Quid du courrier publicitaire?
Notre média offre de nombreuses opportunités d'innovations et de croissance. C'est pourquoi nous avons décidé de «réinventer le courrier», de ne plus être seulement un transporteur de messages, mais de devenir un véritable média, efficace et apprécié, sur trois marchés en plein développement: la communication commerciale, la relation client et la logistique de proximité.
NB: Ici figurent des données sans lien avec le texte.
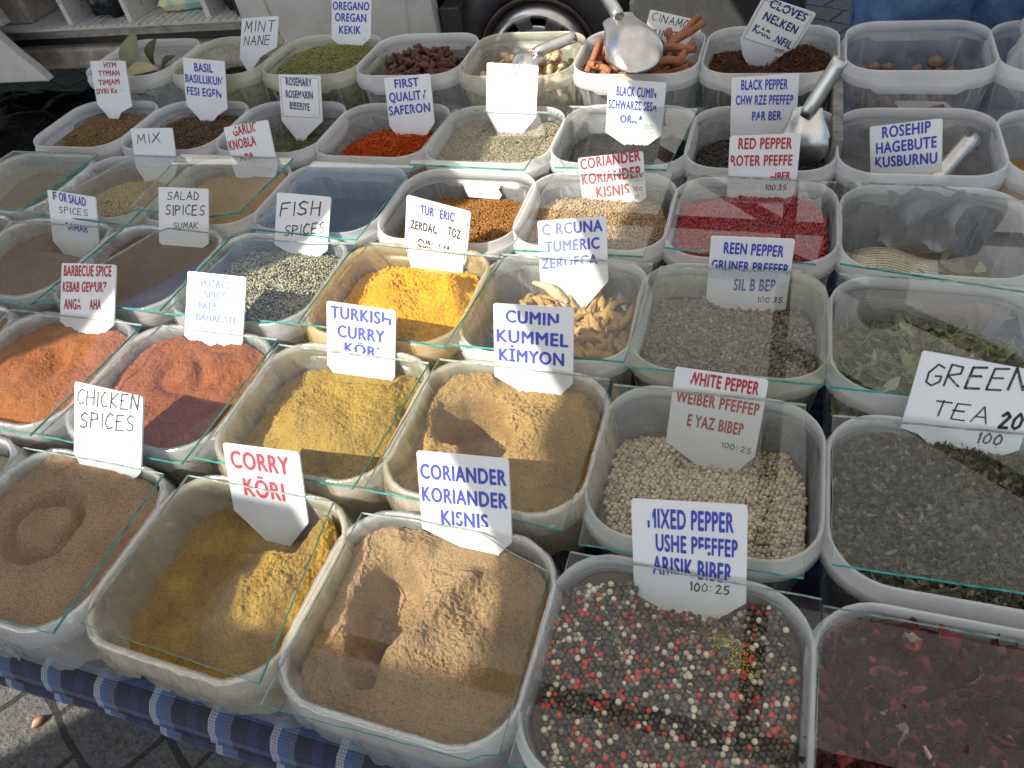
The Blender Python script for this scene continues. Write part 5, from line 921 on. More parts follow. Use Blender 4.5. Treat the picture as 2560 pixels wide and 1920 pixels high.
SAY = {'thyme':'HYM TYMIAN TIMJAM SIVRI in red','basil':'BASIL BASILLIKUN FESI EGEN in blue','rosemary':'ROSEMARY ROSEMARIN BIBERIYE in a framed label','mint':'MINT NANE by hand, tilted','oregano':'OREGANO OREGAN KEKIK in blue','saffron':'FIRST QUALITY SAFERON in blue','cumiseed':'faded CUMI, almost blank','blackcumin':'BLACK CUMIN in blue','cinamon':'CINAMON by hand, tilted among the sticks','cloves':'CLOVES NELKEN, tilted with a framed label','blackpepper':'BLACK PEPPER in blue beside the scoop','redpepper':'RED PEPPER in red','rosehip':'ROSEHIP HAGEBUTE in blue','mix':'MIX by hand','garlic':'GARLIC KNOBLA in red, tilted','corired':'CORIANDER KORIANDER in red','forsalad':'OR SALAD SPICES part by hand','sumac':'SALAD SIPICES by hand','fish':'FISH SPICES by hand','turmeric':'TURMERIC ZERDAC TOZ, worn, stained yellow below','curcuna':'C RCUNA TUMERIC ZERDECA in blue','greenpepper':'REEN PEPPER in blue','barbecue':'BARBECUE SPICE in dark red','potato':'POTATO SPICE in faded pale blue','turkish':'TURKISH CURRY in blue','cumin':'CUMIN KUMMEL in blue','white':'WHITE PEPPER in red','greentea':'GREEN TEA by hand, thick marker','chicken':'CHICKEN SPICES by hand','corry':'CORRY in bright red','coriander':'CORIANDER KORIANDER in blue','mixed':'MIXED PEPPER in blue'}
FRAMED = {'rosemary': (.05, .04, .95, .66), 'cloves': (.04, .05, .95, .72), 'potato': (.05, .04, .96, .80), 'turmeric': (.05, .05, .97, .86)}
STAIN = {}
def make_sign(S):
    name, key, B, u, v, n, poly, lines = S
    e = bpy.data.objects.new('price_sign', None)
    R_ = Matrix((u, v, n)).transposed()
    P = [list(p) for p in poly]
    # the pointed foot goes on into the spice
    nb = len(P); ul, vt = P[0]; ur = P[1][0]
    out = [(ul+.002, vt), (ur-.004, vt), (ur-.0012, vt-.0012), (ur, vt-.004), (ur, P[2][1])]
    bp = P[3:nb-1]; out += [(p[0], p[1]) for p in bp[:1]]
    out += [(bp[0][0]*.6+bp[-1][0]*.4, bp[0][1]-.025), (bp[0][0]*.4+bp[-1][0]*.6, bp[-1][1]-.025)]
    out += [(p[0], p[1]) for p in bp[-1:]]+[(ul, P[nb-1][1]), (ul, vt-.002)]
    m = len(out); th = .0028
    V = [(x, y, 0) for x, y in out]+[(x, y, -th) for x, y in out]
    F = [tuple(reversed(range(m))), tuple(range(m, 2*m))]+[(i, (i+1) % m, (i+1) % m+m, i+m) for i in range(m)]
    mat = MT['sign']
    me = meshdata('price_sign', V, F, [mat]); fixn(me)
    o = link('price_sign', me); o.matrix_world = Matrix.Translation(B) @ R_.to_4x4()
    tag(o, 'white pointed plastic sign reading '+SAY[name], 'sign', 'price signs in the tubs')
    if name in FRAMED:
        a, b, c, d = FRAMED[name]; W_ = ur-ul; bot = P[2][1]; Hh = vt-min(q[1] for q in bp)
        x0 = ul+a*W_; x1 = ul+c*W_; y1 = vt-b*Hh; y0 = vt-d*Hh; t = .0008
        obj('paper_label', [(x0, y0, .0004), (x1, y0, .0004), (x1, y1, .0004), (x0, y1, .0004)], [(0, 1, 2, 3)], MT['paper'], o)
        fr = MB()
        for q in ((x0, x1, y0, y0+t), (x0, x1, y1-t, y1), (x0, x0+t, y0+t, y1-t), (x1-t, x1, y0+t, y1-t)): fr.add([(q[0], q[2], .0006), (q[1], q[2], .0006), (q[1], q[3], .0006), (q[0], q[3], .0006)], [(0, 1, 2, 3)])
        obj('label_frame', fr.v, fr.f, MT['ink_n'], o)
    by = {}
    for i, (txt, u0, v0, u1, v1, h, col, st) in enumerate(lines):
        u0 = max(u0, poly[0][0]+.003); u1 = min(u1, poly[1][0]-.003)
        if st == 'h':
            wd = h*(.17 if col == 'K' else .115 if h > .02 else .13) if h > .011 else h*.15
            if name == 'greentea' and col == 'k': wd = h*.10
            if name == 'cumiseed' and h > .02: wd = .0016
            vv, ff = hand(txt, u0, v0, u1, v1, h, wd, hash_(name+txt))
        else:
            tv, tf = text_mesh(txt); x0 = tv[:, 0].min(); x1 = tv[:, 0].max()
            wv = [((p[0]-x0)/(x1-x0), p[1]/CAPH, p[2]) for p in tv]; wf = tf
            cut = None if name == 'corry' else WORN.get(txt)
            if cut: wv, wf = cutmesh(wv, wf, cut)
            vv = [(u0+(u1-u0)*p[0], v0+(v1-v0)*p[0]+h*p[1], p[2]*.0004) for p in wv]; ff = wf
        b = by.setdefault(col, MB()); z = .0009 if name in FRAMED else .0004
        b.add([(p[0], p[1], z+(p[2] if len(p) > 2 else 0)) for p in vv], ff)
    for col, b in by.items():
        obj('lettering', b.v, b.f, MT['ink_'+col], o)
    return o
def hash_(s):
    h = 0
    for c in s: h = (h*131+ord(c)) % 1000003
    return h
for S in SIGNS: make_sign(S)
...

Ces trois marchés représentent 73 milliards de chiffre d'affaires et nous y réalisons 15 % du nôtre.
Sur chacun de ces trois marchés, nous allons proposer le meilleur du papier et le meilleur du numérique, en donnant aux entreprises, comme aux particuliers, le choix des solutions, en fonction de leurs usages et de leurs besoins du moment.
Grâce à cette stratégie, Internet devient résolument une dimension du courrier, et le courrier un acteur majeur d'Internet. Comme le courrier est une activité rentable, nous avons les moyens d'autofinancer nos innovations et notre stratégie de croissance. Nous avons donc de bonnes raisons de croire fermement en l'avenir du courrier!
Quand on dit que la filière papier n'est pas écologique, que répondez- vous?
C'est une idée reçue et, pardonnez-moi, un peu stupide! La déforestation est due à une gestion irresponsable de la forêt, pas à l'industrie papetière. Si nous consommons du papier issu d'une exploitation responsable et certifié de la forêt, nous contribuerons à son développement! Pour que la forêt française, qui ne cesse de se développer depuis 50 ans, vive, il faut l'entretenir, donc l'exploiter, de façon responsable. Dit-on du pain qu'il tue le blé? La forêt est cultivée de la même manière. Les troncs sont utilisés d'abord pour la construction, l'ameublement, le chauffage... L'industrie du papier utilise les coupes d'éclaircies, les chutes... J'ajoute que le papier est recyclable et, grâce à l'écocontribution, assume le coût de son recyclage. Enfin, le courrier ne représente que 15 % du papier consommé. Le papier est une matière première comme les autres et, comme toutes les matières premières, c'est son usage responsable qui importe. Erik Orsenna a fort opportunément rappelé très récemment que le papier constitue un véritable minerai pour le XXIe siècle.